Last, a bit about me.  I hold degrees in biblical studies and theology, am a healthcare chaplain and as I noted above an Anglican priest.   I am married and am the father of two daughters, and grandfather to three granddaughters and two grandsons.  Along with blogging and pastoral ministry, I enjoy reading, fly fishing, collecting and shooting firearms, smoking cigars and pipes, quality alcoholic beverages, sacred music, American roots music, playing a bit of mandolin and guitar, hiking, cooking, and hanging out with my better half.

Readers of this blog will discern that I am a classical Anglican of a somewhat theologically Augustinian stripe, meaning that I embrace both St. Augustine's view of unmediated grace and his view of the mediated grace, necessary for salvation, that is found in the Church and her sacraments.

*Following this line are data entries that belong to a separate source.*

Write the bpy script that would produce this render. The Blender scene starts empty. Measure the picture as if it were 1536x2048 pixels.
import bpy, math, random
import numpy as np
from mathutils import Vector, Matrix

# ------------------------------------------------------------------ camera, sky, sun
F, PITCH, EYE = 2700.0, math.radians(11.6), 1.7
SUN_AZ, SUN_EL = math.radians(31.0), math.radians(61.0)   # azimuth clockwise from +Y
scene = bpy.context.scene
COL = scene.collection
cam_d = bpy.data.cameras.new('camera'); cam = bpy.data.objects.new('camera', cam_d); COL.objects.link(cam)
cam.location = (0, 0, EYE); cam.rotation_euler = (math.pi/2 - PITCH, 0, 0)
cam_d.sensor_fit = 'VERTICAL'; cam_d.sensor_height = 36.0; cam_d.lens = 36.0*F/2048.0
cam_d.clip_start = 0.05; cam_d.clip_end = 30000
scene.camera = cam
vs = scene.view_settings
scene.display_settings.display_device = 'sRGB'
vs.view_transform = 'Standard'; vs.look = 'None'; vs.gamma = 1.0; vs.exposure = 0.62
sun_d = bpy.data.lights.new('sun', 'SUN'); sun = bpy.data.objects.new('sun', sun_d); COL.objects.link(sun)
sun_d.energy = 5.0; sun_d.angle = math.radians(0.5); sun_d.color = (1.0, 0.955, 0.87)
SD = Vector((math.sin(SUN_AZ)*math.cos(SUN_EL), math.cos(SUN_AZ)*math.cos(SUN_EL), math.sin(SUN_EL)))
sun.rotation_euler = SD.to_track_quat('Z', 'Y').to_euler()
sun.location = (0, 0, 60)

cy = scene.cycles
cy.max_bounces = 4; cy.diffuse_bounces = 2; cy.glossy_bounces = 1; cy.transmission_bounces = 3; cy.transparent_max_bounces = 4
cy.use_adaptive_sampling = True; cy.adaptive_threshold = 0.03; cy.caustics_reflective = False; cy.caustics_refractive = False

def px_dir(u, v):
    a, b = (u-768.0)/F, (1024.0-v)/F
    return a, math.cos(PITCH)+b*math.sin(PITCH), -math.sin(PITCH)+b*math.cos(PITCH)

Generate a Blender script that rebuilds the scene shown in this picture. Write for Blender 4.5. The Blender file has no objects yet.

And so, with all that out of the way, here's the official disclaimer:

Though I strive to argue from the standpoint of Orthodox Anglicanism, the opinions, beliefs, viewpoints, mutterings and tirades I publish here are entirely my own and do not necessarily reflect the beliefs of the Anglican province where I am canonically resident or any pretended or authentic traditional Anglican church in North America or abroad.  

I name as the patron of this blog Bernard of Clairvaux, "Augustine redivivus" per Adolf von Harnack, Doctor of the Catholic Church, inspirer of Martin Luther, Cistercian abbot, and advocate of the Knights Templar.